▶ [Data for this exercise]:

-*-*-

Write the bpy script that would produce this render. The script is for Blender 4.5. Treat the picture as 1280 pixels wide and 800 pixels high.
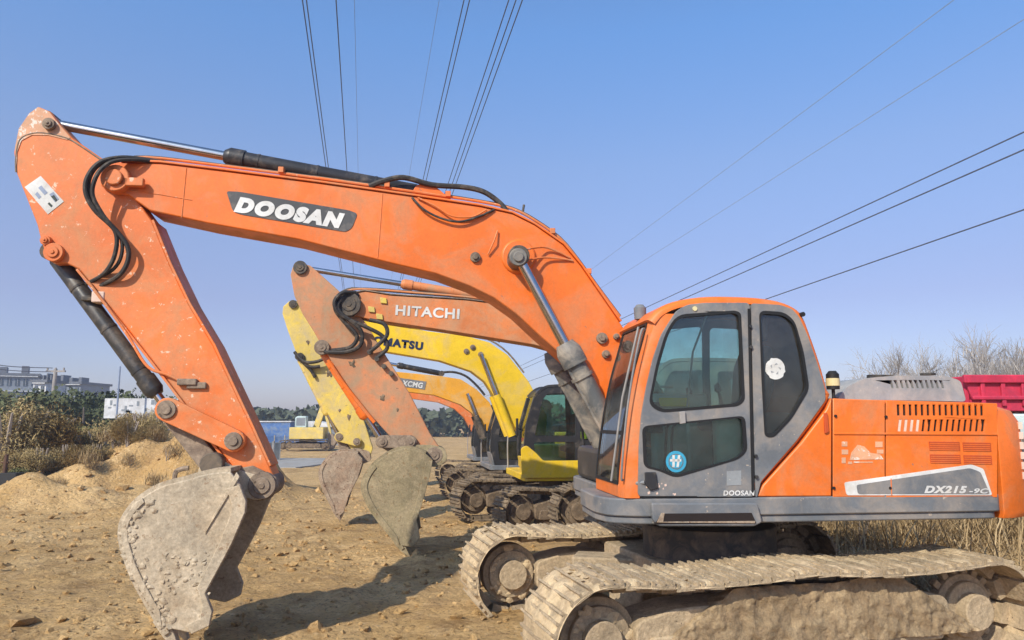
import bpy, bmesh, math, random
from math import sin, cos, pi, radians, sqrt, atan2
from mathutils import Vector, Matrix, noise
from mathutils.geometry import tessellate_polygon
random.seed(11)
for o in list(bpy.data.objects): bpy.data.objects.remove(o, do_unlink=True)
SC = bpy.context.scene
COL = SC.collection

# ------------------------------------------------------------------ camera, sky, sun, exposure
FPX, CXP, CYP, HOR, CAMZ = 950.0, 640.0, 400.0, 526.0, 1.93
PITCH = math.atan((HOR-CYP)/FPX)
cam = bpy.data.cameras.new('camera'); camo = bpy.data.objects.new('camera', cam); COL.objects.link(camo)
camo.location = (0, 0, CAMZ); camo.rotation_euler = (pi/2+PITCH, 0, 0)
cam.sensor_width = 36; cam.lens = FPX/1280*36; cam.clip_start = .05; cam.clip_end = 3000
SC.camera = camo
SUN_EL, SUN_AZ = radians(37), radians(212)            # the sun stands behind the camera, to its left
W = bpy.data.worlds.new("World"); SC.world = W; W.use_nodes = True
wn, wl = W.node_tree.nodes, W.node_tree.links; wn.clear()
sky = wn.new('ShaderNodeTexSky'); sky.sky_type = 'NISHITA'; sky.sun_disc = False
sky.sun_elevation = SUN_EL; sky.sun_rotation = SUN_AZ
sky.air_density = 1.0; sky.dust_density = 1.0; sky.ozone_density = 3.0; sky.altitude = 50
tint = wn.new('ShaderNodeMix'); tint.data_type = 'RGBA'; tint.blend_type = 'MULTIPLY'; tint.inputs[0].default_value = 1
wtc = wn.new('ShaderNodeTexCoord'); wsp = wn.new('ShaderNodeSeparateXYZ'); wrp = wn.new('ShaderNodeValToRGB'); wsc = wn.new('ShaderNodeVectorMath'); wsc.operation = 'SCALE'; wsc.inputs[3].default_value = 2
wl.new(wtc.outputs['Generated'], wsp.inputs[0]); wl.new(wsp.outputs[2], wrp.inputs[0]); wl.new(wrp.outputs[0], wsc.inputs[0]); wl.new(wsc.outputs[0], tint.inputs[7])
while len(wrp.color_ramp.elements) < 6: wrp.color_ramp.elements.new(.5)
for e_, (p_, c_) in zip(wrp.color_ramp.elements, ((0, (.92,.84,1.06)), (.08, (.93,.84,1.02)), (.15, (.95,.80,.97)), (.32, (1.06,1.08,1.22)), (.47, (.84,1.24,1.55)), (1, (.8,1.1,1.35)))):
    e_.position = p_; e_.color = (c_[0]/2, c_[1]/2, c_[2]/2, 1)
bg = wn.new('ShaderNodeBackground'); bg.inputs[1].default_value = .13
wo = wn.new('ShaderNodeOutputWorld')
wl.new(sky.outputs[0], tint.inputs[6]); wl.new(tint.outputs[2], bg.inputs[0]); wl.new(bg.outputs[0], wo.inputs[0])
sd = bpy.data.lights.new('sun', 'SUN'); sd.energy = 4.6; sd.angle = radians(.6); sd.color = (1, .915, .77)
so = bpy.data.objects.new('sun', sd); COL.objects.link(so)
sv = Vector((sin(SUN_AZ)*cos(SUN_EL), cos(SUN_AZ)*cos(SUN_EL), sin(SUN_EL)))
so.rotation_euler = (-sv).to_track_quat('-Z', 'Y').to_euler(); so.location = (0, -6, 12)
SC.view_settings.view_transform = 'Standard'; SC.view_settings.look = 'None'
SC.view_settings.exposure = 0.22; SC.view_settings.gamma = 1; SC.view_settings.use_curve_mapping = False

# ------------------------------------------------------------------ materials
MAT = {}
def nd(t, k, **kw):
    n = t.nodes.new(k)
    for a, b in kw.items(): setattr(n, a, b)
    return n
def mixc(t, fac, a, b, mode='MIX'):
    m = nd(t, 'ShaderNodeMix', data_type='RGBA', blend_type=mode)
    for i, v in ((0, fac), (6, a), (7, b)):
        if hasattr(v, 'links'): t.links.new(v, m.inputs[i])
        elif i == 0: m.inputs[0].default_value = v
        else: m.inputs[i].default_value = (*v, 1) if len(v) == 3 else v
    return m.outputs[2]
def noisef(t, scale, lo, hi, detail=5, rough=.6, dist=0, vec=None, stretch=None):
    n = nd(t, 'ShaderNodeTexNoise'); n.inputs['Scale'].default_value = scale; n.inputs['Detail'].default_value = detail
    n.inputs['Roughness'].default_value = rough; n.inputs['Distortion'].default_value = dist
    tc = nd(t, 'ShaderNodeTexCoord'); src = tc.outputs['Object'] if vec is None else vec
    if stretch:
        mp = nd(t, 'ShaderNodeMapping'); mp.inputs['Scale'].default_value = stretch; t.links.new(src, mp.inputs[0]); src = mp.outputs[0]
    t.links.new(src, n.inputs['Vector'])
    r = nd(t, 'ShaderNodeMapRange'); r.inputs[1].default_value = lo; r.inputs[2].default_value = hi
    t.links.new(n.outputs[0], r.inputs[0]); return r.outputs[0]
def mat(name, col, rough=.6, metal=0, dirt=None, amt=.35, dscale=2.2, var=.12, chips=0, chipcol=(.35,.3,.26), bump=0, bscale=30, spec=.4, grain=.14, faded=None):
    m = bpy.data.materials.new(name); m.use_nodes = True; t = m.node_tree; b = t.nodes['Principled BSDF']
    b.inputs['Roughness'].default_value = rough; b.inputs['Metallic'].default_value = metal
    b.inputs['Specular IOR Level'].default_value = spec
    c = col
    dark = tuple(x*(1-var*2) for x in col); lite = tuple(min(1, x*(1+var)) for x in col)
    c = mixc(t, noisef(t, 1.3, .35, .65, 4), dark, lite)
    if faded: c = mixc(t, noisef(t, .8, .42, .62, 6, .65), c, faded)
    if dirt:
        f = noisef(t, dscale, .58-amt*.35, .82-amt*.25, 8, .7, .6)
        c = mixc(t, f, c, dirt)
        f2 = noisef(t, 5, .55, .8, 6, .75, 0, None, (3, 3, .35))
        m2 = nd(t, 'ShaderNodeMath', operation='MULTIPLY'); t.links.new(f2, m2.inputs[0]); m2.inputs[1].default_value = amt
        c = mixc(t, m2.outputs[0], c, tuple(x*.7 for x in dirt))
        rr = nd(t, 'ShaderNodeMapRange'); t.links.new(f, rr.inputs[0]); rr.inputs[3].default_value = rough; rr.inputs[4].default_value = min(.95, rough+.35)
        t.links.new(rr.outputs[0], b.inputs['Roughness'])
    if chips:
        f = noisef(t, 14, .72-chips*.12, .74-chips*.12, 5, .75, .4)
        c = mixc(t, f, c, chipcol)
    if grain:
        g1 = noisef(t, 38, .30, .70, 4, .8); c = mixc(t, g1, tuple([1-grain]*3), (1, 1, 1)) if False else mixc(t, 1.0, c, mixc(t, g1, tuple([1-grain]*3), (1, 1, 1)), 'MULTIPLY')
        g2 = noisef(t, 7, .28, .62, 7, .75, .8); c = mixc(t, 1.0, c, mixc(t, g2, tuple([1-grain*.9]*3), (1, 1, 1)), 'MULTIPLY')
    t.links.new(c, b.inputs['Base Color'])
    if bump:
        bp = nd(t, 'ShaderNodeBump'); bp.inputs['Strength'].default_value = bump; bp.inputs['Distance'].default_value = .02
        f = noisef(t, bscale, 0, 1, 6, .7); t.links.new(f, bp.inputs['Height']); t.links.new(bp.outputs[0], b.inputs['Normal'])
    MAT[name] = m; return m
DUST = (.46, .34, .22)
mat('orange', (.86, .185, .022), .40, 0, (.55,.24,.11), .34, 1.8, .06, .45, (.42,.17,.09))
mat('orange_worn', (.83, .20, .04), .48, 0, (.56,.27,.13), .42, 2.4, .08, .8, (.84,.55,.38))
mat('orange_dusty', (.75, .22, .09), .65, 0, (.60,.38,.25), .6, 3, .1, .9, (.25,.16,.11))
mat('grey_plate', (.075, .077, .08), .5, 0, (.3,.26,.22), .2, 3)
mat('hitachi', (.72, .225, .065), .55, 0, (.52,.31,.17), .5, 2.4, .08, .6, (.22,.13,.09))
mat('hitachi_arm', (.66, .24, .095), .6, 0, (.42,.28,.17), .7, 4, .1, .55, (.16,.11,.08))
mat('yellow', (.85, .56, .02), .45, 0, (.62,.45,.17), .25, 1.8, .06, .3, (.3,.22,.1))
mat('yellow_pale', (.80, .60, .15), .6, 0, (.6,.5,.3), .4, 3, .08)
mat('yellow_worn', (.80, .58, .08), .55, 0, (.55,.44,.24), .6, 3, .08, .6, (.2,.15,.09))
mat('amber', (.80, .37, .03), .5, 0, (.6,.42,.2), .3, 2, .06, .5, (.2,.14,.08))
mat('grey_paint', (.175, .19, .205), .5, 0, (.34,.29,.24), .45, 2.6, .10, .6, (.46,.38,.3))
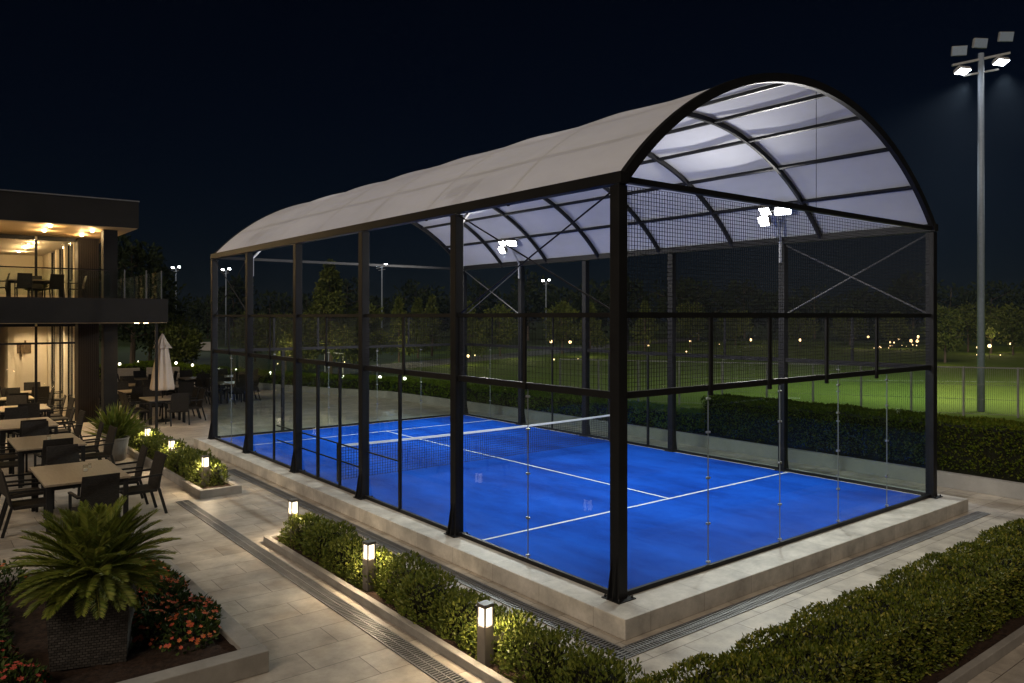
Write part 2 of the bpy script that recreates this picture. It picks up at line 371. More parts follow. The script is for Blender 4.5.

-*-*-

▶ [Direction]: Repeat the lines above, starting at the first and stopping after the line that holds "COL = SC.collection", with the pictures left out.

▶ [The completed task]:
Write the bpy script that would produce this render. The script is for Blender 4.5. Treat the picture as 1280 pixels wide and 800 pixels high.
import bpy, bmesh, math, random
from math import sin, cos, pi, radians, sqrt, atan2
from mathutils import Vector, Matrix, noise
from mathutils.geometry import tessellate_polygon
random.seed(11)
for o in list(bpy.data.objects): bpy.data.objects.remove(o, do_unlink=True)
SC = bpy.context.scene
COL = SC.collection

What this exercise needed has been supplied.